Os advogados de Lula também tentaram, sem sucesso, a suspeição do juiz Sergio Moro para julgar os processos, além dos procuradores que atuaram no processo. Ao longo desta e de outras ações penais em Curitiba, a defesa já havia ingressado com uma série de recursos semelhantes para tirar Moro do caso e os procuradores da Lava-Jato, sob a alegação de que os fatos citados na denúncia contra o petista não ocorreram no Paraná, mas em São Paulo e que, por isso, não deveriam ser apreciadas nem pela acusação e nem pelo juiz daquele estado. Também na sessão de ontem, foi negado o embargo de José Aldemário Pinheiro Filho, o Léo Pinheiro, ex-presidente da OAS.

CINCO PERGUNTAS SOBRE O CASO

 

1 A DECISÃO DO TRF-4 TORNA LULA FICHA-SUJA?

Tecnicamente, Lula se tornou inelegível ontem, com a confirmação da condenação de janeiro por um colegiado de desembargadores, no Tribunal Regional Federal da 4ª Região. A sentença aplicada na primeira instância pelo juiz Sergio Moro foi ratificada e ainda ampliada a pena para 12 anos e um mês. Um dos efeitos dessa condenação é a inelegibilidade.

2 O QUE FALTA PARA A DECISÃO SER OFICIAL?

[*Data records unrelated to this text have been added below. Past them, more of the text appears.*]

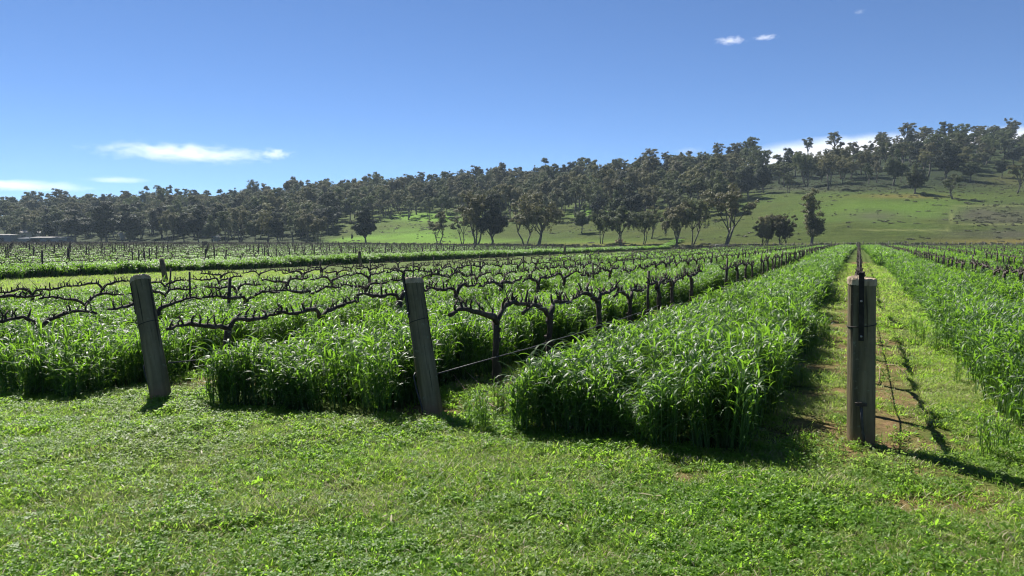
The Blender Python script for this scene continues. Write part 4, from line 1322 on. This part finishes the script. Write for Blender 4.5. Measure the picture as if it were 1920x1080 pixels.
cloud(1290, 282, 80, 20, 4200, 60, .003, (3, 2, 1.5), .64, 7.7, 'faint cloud scrap above the middle ridge')
cloud(1180, 330, 460, 44, 4400, 160, .008, (5, 2, 1.5), .60, 15.1, 'thin white cloud showing through the middle ridge trees')

# ------------------------------------------------------------------ haze
HZ = True
if HZ:
    M = MB(); top = float(verts[:, 2].max()) + 26; bot = float(verts[:, 2].min()) - 1.0
    M.box((0, 0, (top + bot) / 2), (900, 900, (top - bot) / 2))
    m, nt, out = nodes_of('haze_air')
    pv = N(nt, 'ShaderNodeVolumePrincipled', Density=HAZE_D, Anisotropy=0.0)
    pv.inputs['Color'].default_value = (.66, .82, 1.0, 1)
    nt.links.new(pv.outputs[0], out.inputs['Volume'])
    m.cycles.homogeneous_volume = True
    o = M.build('haze', m, None, False); tag(o, kind='stuff'); o['label'] = 'thin bluish haze filling the air over the field'
    o.display_type = 'WIRE'

# ------------------------------------------------------------------ light, sky, camera
w = bpy.data.worlds.new('World'); scene.world = w; w.use_nodes = True
nt = w.node_tree; nt.nodes.clear()
sk = nt.nodes.new('ShaderNodeTexSky'); sk.sky_type = 'NISHITA'; sk.sun_disc = False
AZ = math.atan2(-.50, .87)                            # where the sun stands, clockwise from +y
EL = R(48)
sk.sun_elevation = EL; sk.sun_rotation = AZ
sk.altitude = 200; sk.air_density = SKY_AIR; sk.dust_density = SKY_DUST; sk.ozone_density = SKY_OZ
bg = nt.nodes.new('ShaderNodeBackground'); bg.inputs['Strength'].default_value = SKY_S
wo = nt.nodes.new('ShaderNodeOutputWorld')
nt.links.new(sk.outputs[0], bg.inputs[0]); nt.links.new(bg.outputs[0], wo.inputs[0])
sd = bpy.data.lights.new('sun', 'SUN'); sd.energy = SUN_E; sd.angle = R(.5); sd.color = (1, .95, .87)
so = bpy.data.objects.new('sun', sd); COL.objects.link(so)
d = Vector((math.sin(AZ) * math.cos(EL), math.cos(AZ) * math.cos(EL), math.sin(EL)))
so.rotation_euler = d.to_track_quat('Z', 'Y').to_euler(); so.location = (-20, 30, 60)

cam = bpy.data.cameras.new('camera'); co = bpy.data.objects.new('camera', cam); COL.objects.link(co)
cam.sensor_width = 36; cam.lens = 36 * F / 1920; cam.clip_start = .05; cam.clip_end = 12000
co.location = (0, 0, CAM_H); co.rotation_euler = (math.pi / 2 - PITCH, 0, 0)
scene.camera = co
vs_ = scene.view_settings; vs_.view_transform = 'Standard'; vs_.look = 'None'; vs_.gamma = 1; vs_.use_curve_mapping = False
vs_.exposure = EXPOSURE
cy = scene.cycles
cy.max_bounces = 5; cy.diffuse_bounces = 1; cy.glossy_bounces = 2; cy.transmission_bounces = 4; cy.transparent_max_bounces = 8; cy.volume_bounces = 1
cy.volume_step_rate = .35; cy.volume_max_steps = 160
cy.use_denoising = True; cy.denoising_prefilter = 'ACCURATE'
cy.pixel_filter_type = 'BLACKMAN_HARRIS'; cy.filter_width = 1.15
cy.sample_clamp_indirect = 6
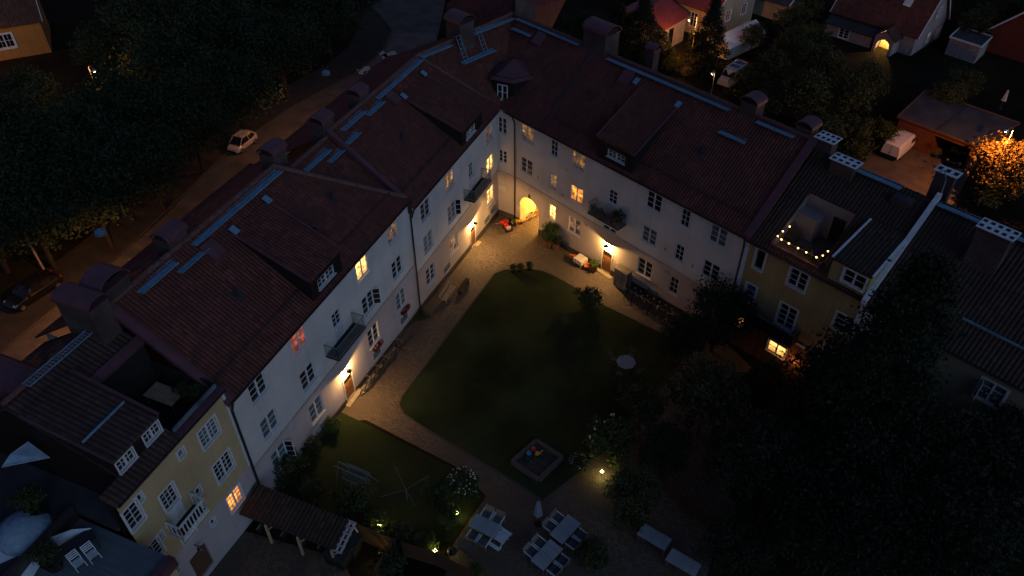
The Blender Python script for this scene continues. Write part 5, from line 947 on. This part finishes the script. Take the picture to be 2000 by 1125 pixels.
def van(label, M, paint, L, W, H, solar=False):
    t = thing('parked_van' if not solar else 'camper_van', label, 'van', M); w = W/2; X0 = -L/2
    def sec(x, top, ww, z0=.28): return (X0+x, [(.001, z0), (ww*.94, z0), (ww, z0+.12), (ww, top*.55), (ww*.90, top-.18), (ww*.80, top-.02), (.001, top+.02)])
    S = [sec(0, .95, w*.80, .34), sec(.12, 1.05, w*.92), sec(.75, 1.18, w), sec(1.30, H-.12, w*.98), sec(1.9, H, w), sec(L*.7, H+.01, w), sec(L-.25, H-.03, w*.99), sec(L, H-.20, w*.93, .34)]
    m = MB(M); V, F = loft(S); m.mesh([Vector(v) for v in V], F, True); m.build('body', MAT[paint], t)
    m = MB(M); m.slab([(X0+.76, -w*.78, 1.22), (X0+.76, w*.78, 1.22), (X0+1.27, w*.74, H-.16), (X0+1.27, -w*.74, H-.16)], .02); m.build('windscreen', MAT['carglass'], t)
    for s in (-1, 1): m = MB(M); m.box(X0+1.25, X0+2.15, s*w*.97-.03, s*w*.97+.03, 1.1, 1.52); m.build('side_window', MAT['carglass'], t); m = MB(M); m.box(X0+.9, X0+1.02, s*(w+.14)-.09, s*(w+.14)+.09, 1.05, 1.28); m.build('mirror', MAT['black'], t); m = MB(M); m.box(X0+.02, X0+.16, s*w*.62-.14, s*w*.62+.14, .72, .92); m.build('headlight', MAT['chrome'], t)
    m = MB(M); m.box(X0+L-.02, X0+L+.05, -w*.92, w*.92, .30, .62); m.build('bumper', MAT['black'], t); m = MB(M); m.box(X0+L-.03, X0+L+.012, -.012, .012, .65, H-.3); m.build('door_seam', MAT['black'], t); m = MB(M); m.box(X0+L-.02, X0+L+.015, -.12, -.04, .82, .92); m.build('handle', MAT['black'], t)
    if solar:
        m = MB(M); m.box(X0+1.5, X0+L-.3, -w*.80, w*.80, H+.02, H+.06); m.build('roof_panel', MAT['white'], t)
        for x in (2.0, 3.2): m = MB(M); m.box(X0+x, X0+x+.75, -w*.6, w*.6, H+.061, H+.10); m.build('solar_panel', MAT['solar'], t)
        m = MB(M); m.box(X0+4.1, X0+4.5, -.3, .3, H+.061, H+.13); m.build('roof_hatch', MAT['white'], t)
    for x in (.85, L-.95):
        for s in (-1, 1): wheel(t, M, X0+x, s*(w-.11), .33)
    return t
r_, f_ = at(1733, 312), at(1772, 278); c_ = (r_+f_)/2; van('white delivery van seen from behind on the lit driveway', TM(c_.x, c_.y, c_.z, heading(f_, r_)), 'carwhite', 5.0, 1.95, 1.95)
p = at(1424, 166); van('camper van with solar panels on its pale roof behind the right wing', TM(p.x+.6, p.y+1.0, p.z, math.atan2(.76, .65)), 'carwhite', 4.9, 1.9, 1.95, True)
# ================================================================ bicycles
def bicycle(name, label, M, paint, grp=None, s=1.0):
    M = M @ Matrix.Scale(s, 4); t = thing(name, label, 'bicycle', M, grp); WM[t.name] = M.copy(); r = .33
    for x in (-.52, .52):
        m = MB(M); P = [(x+r*math.cos(k*math.pi/8), 0, r+r*math.sin(k*math.pi/8)) for k in range(17)]; m.path(P, .022, 5)
        for k in range(8): m.tube((x, 0, r), (x+r*math.cos(k*.785), 0, r+r*math.sin(k*.785)), .005, n=3)
        m.build('wheel', MAT['rubber'], t)
    m = MB(M)
    for a, b in (((-.52,0,.33),(-.02,0,.30)), ((-.02,0,.30),(-.16,0,.80)), ((-.52,0,.33),(-.13,0,.72)), ((-.02,0,.30),(.38,0,.72)), ((-.14,0,.72),(.37,0,.80)), ((.52,0,.33),(.36,0,.92))): m.tube(a, b, .02, n=5)
    m.build('frame', MAT[paint], t); m = MB(M); m.box(-.29, -.02, -.07, .07, .82, .88); m.build('saddle', MAT['black'], t); m = MB(M); m.path([(.22,-.28,.98), (.34,-.2,1.0), (.36,0,.95), (.34,.2,1.0), (.22,.28,.98)], .014, 5); m.build('handlebar', MAT['chrome'], t)
    m = MB(M); m.box(-.62, -.25, -.06, .06, .70, .72); m.build('rack', MAT['chrome'], t)
    return t
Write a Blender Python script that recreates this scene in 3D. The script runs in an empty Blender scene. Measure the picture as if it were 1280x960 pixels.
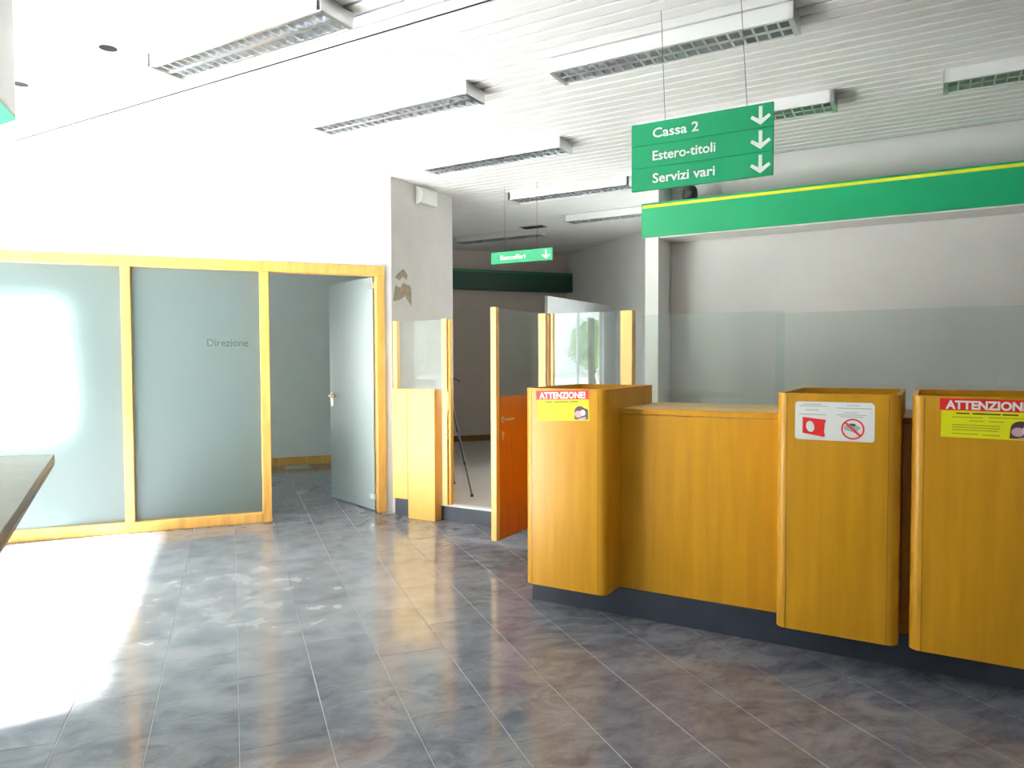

Falta a publicação do acórdão, uma espécie de resumo da decisão dos três desembargadores responsáveis pela análise do processo. O prazo para que isso ocorra é de dez dias. A defesa ainda pode apresentar os “embargos dos embargos”. Esse recurso, porém, costuma ser negado de imediato. Depois disso, o andamento do processo no TRF-4 é encerrado.

3 FICHA-SUJA, ELE PODE SER CANDIDATO?

Mesmo com Lula condenado, o PT pode pedir o registro da candidatura. Terá que apresentar certidões criminais. O TSE vai analisar a documentação. O tribunal pode até mesmo negar de ofício, se constatar que não cumpre os requisitos da lei. Ou se for provocado por concorrentes, partidos ou MP. Em todo caso, é aberta oportunidade de defesa e cabe recurso no próprio TSE.

4 PODE IR AO STF PARA SER CANDIDATO?

Lula pode apresentar um recurso ao STF caso alegue que algum direito constitucional está sendo ferido. O TSE pode conceder efeito suspensivo ou não. Na primeira hipótese, ele se mantém candidato até o STF julgar o recurso. Se não for concedida a suspensão, Lula só poderá continuar concorrendo se a mais alta Corte do país der uma liminar permitindo isso.

5 APÓS O ACÓRDÃO SER PUBLICADO, ELE SERÁ PRESO?

Depois que o processo no TRF-4 for finalizado, em situações normais, não há impedimentos para a Corte mandar ofício a Sergio Moro para que ele possa decretar a prisão. Mas, no caso de Lula, há um habeas corpus preventivo cujo julgamento será retomado no STF em 4 de abril. Enquanto a Corte não decidir, Lula tem salvo conduto para continuar livre.